___ GIVEN MATERIAL ___
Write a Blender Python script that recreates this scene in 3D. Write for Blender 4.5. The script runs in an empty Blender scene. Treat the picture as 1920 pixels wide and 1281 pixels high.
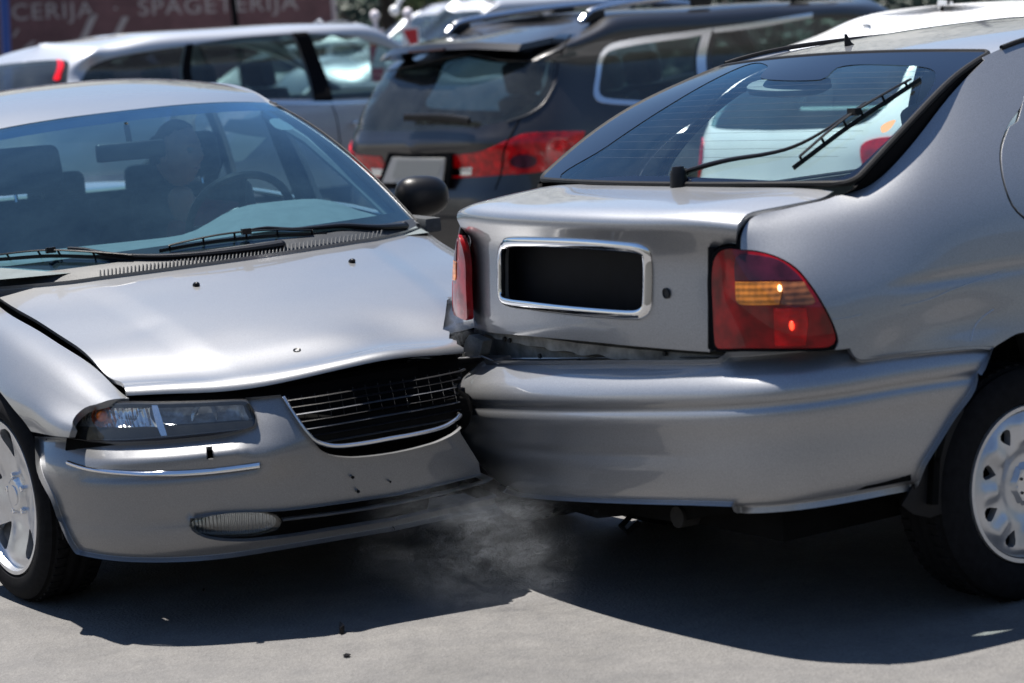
import bpy, bmesh, math, random
import numpy as np
from mathutils import Vector, Matrix, noise
from mathutils.bvhtree import BVHTree
from mathutils.geometry import delaunay_2d_cdt
random.seed(7); rng = np.random.default_rng(7)
SC = bpy.context.scene
COL = SC.collection
R = math.radians

# ------------------------------------------------------------------ camera, sky, sun, exposure
FPX = 4235.0            # focal length in pixels of the 1920 px wide photograph
CAM_H, PITCH, ROLL = 1.48, R(7.37), R(4.35)
cF = np.array([0, math.cos(PITCH), -math.sin(PITCH)])
cU0 = np.array([0, math.sin(PITCH), math.cos(PITCH)])
cR0 = np.array([1.0, 0, 0])
cR = math.cos(ROLL) * cR0 - math.sin(ROLL) * cU0
cU = math.sin(ROLL) * cR0 + math.cos(ROLL) * cU0
CC = np.array([0, 0, CAM_H])
cam_d = bpy.data.cameras.new('camera')
cam = bpy.data.objects.new('camera', cam_d); COL.objects.link(cam)
cam_d.sensor_width = 36; cam_d.lens = FPX * 36 / 1920
cam_d.clip_start = 0.05; cam_d.clip_end = 2000
cam.matrix_world = Matrix(((cR[0], cU[0], -cF[0], CC[0]), (cR[1], cU[1], -cF[1], CC[1]), (cR[2], cU[2], -cF[2], CC[2]), (0, 0, 0, 1)))
cam_d.dof.use_dof = True; cam_d.dof.focus_distance = 6.6; cam_d.dof.aperture_fstop = 3.2
SC.camera = cam
SUN_DIR = Vector((-0.20, 0.19, 1.0)).normalized()     # towards the sun
sun_el = math.asin(SUN_DIR.z); sun_az = math.atan2(SUN_DIR.x, SUN_DIR.y)
world = bpy.data.worlds.new('World'); SC.world = world; world.use_nodes = True
wn = world.node_tree; wn.nodes.clear()
wo = wn.nodes.new('ShaderNodeOutputWorld'); wb = wn.nodes.new('ShaderNodeBackground'); ws = wn.nodes.new('ShaderNodeTexSky')
ws.sky_type = 'NISHITA'; ws.sun_disc = False; ws.sun_elevation = sun_el; ws.sun_rotation = sun_az
ws.air_density = 1.0; ws.dust_density = 0.05; ws.ozone_density = 4.5
wb.inputs[1].default_value = 0.062
wn.links.new(ws.outputs[0], wb.inputs[0]); wn.links.new(wb.outputs[0], wo.inputs[0])
sd = bpy.data.lights.new('sun', 'SUN'); sd.energy = 5.0; sd.angle = R(0.53); sd.color = (1.0, 0.95, 0.88)
sun = bpy.data.objects.new('sun', sd); COL.objects.link(sun)
sun.rotation_euler = (-SUN_DIR).to_track_quat('-Z', 'Y').to_euler()
SC.view_settings.view_transform = 'Standard'; SC.view_settings.look = 'None'
SC.view_settings.exposure = 1.12; SC.view_settings.gamma = 1.0
SC.render.engine = 'CYCLES'
SC.cycles.max_bounces = 14; SC.cycles.transparent_max_bounces = 24; SC.cycles.glossy_bounces = 6
SC.cycles.volume_bounces = 1; SC.cycles.sample_clamp_indirect = 6
SC.cycles.use_denoising = True
SC.cycles.volume_step_rate = 1.0

# ------------------------------------------------------------------ frames: car-local axes
class Frame:
    """local metres <-> world metres for one vehicle (origin on the ground)"""
    def __init__(s, x, y, ang, z=0.0, tilt=None):
        s.loc = np.array([x, y, z]); c, n = math.cos(ang), math.sin(ang)
        s.M = np.array([[c, -n, 0], [n, c, 0], [0, 0, 1.0]])
        if tilt is not None:
            s.M = np.array(Matrix.Rotation(tilt[0], 3, Vector(tilt[1]))) @ s.M
        s.ang = ang
    def w(s, P): return np.asarray(P, float) @ s.M.T + s.loc
    def l(s, P): return (np.asarray(P, float) - s.loc) @ s.M
    def ray(s, u, v):
        d = cF + cR * (u - 960) / FPX + cU * (640.5 - v) / FPX
        return s.l(CC), d @ s.M
    def px(s, P):
        d = s.w(P) - CC; k = d @ cF
        return 960 + FPX * (d @ cR) / k, 640.5 - FPX * (d @ cU) / k
    def on(s, u, v, **kw):
        o, d = s.ray(u, v)
        i = 'XYZ'.index(list(kw)[0]); a = list(kw.values())[0]
        return o + d * (a - o[i]) / d[i]
    def matrix(s):
        m = Matrix([list(s.M[0]) + [s.loc[0]], list(s.M[1]) + [s.loc[1]], list(s.M[2]) + [s.loc[2]], [0, 0, 0, 1]])
        return m
WORLD = Frame(0, 0, 0)
FL = Frame(-.34, 5.97, R(23.3))            # sedan: X = its left, Y = towards its rear
FR = Frame(.12, 5.80, -R(57.4))            # hatchback: X = its right, Y = towards its front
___
» **TASK REQUIREMENTS**:
From the listing, copy each line containing the word "scene".

» **RESULT OF THIS EXERCISE**:
Write a Blender Python script that recreates this scene in 3D. Write for Blender 4.5. The script runs in an empty Blender scene. Treat the picture as 1920 pixels wide and 1281 pixels high.
SC = bpy.context.scene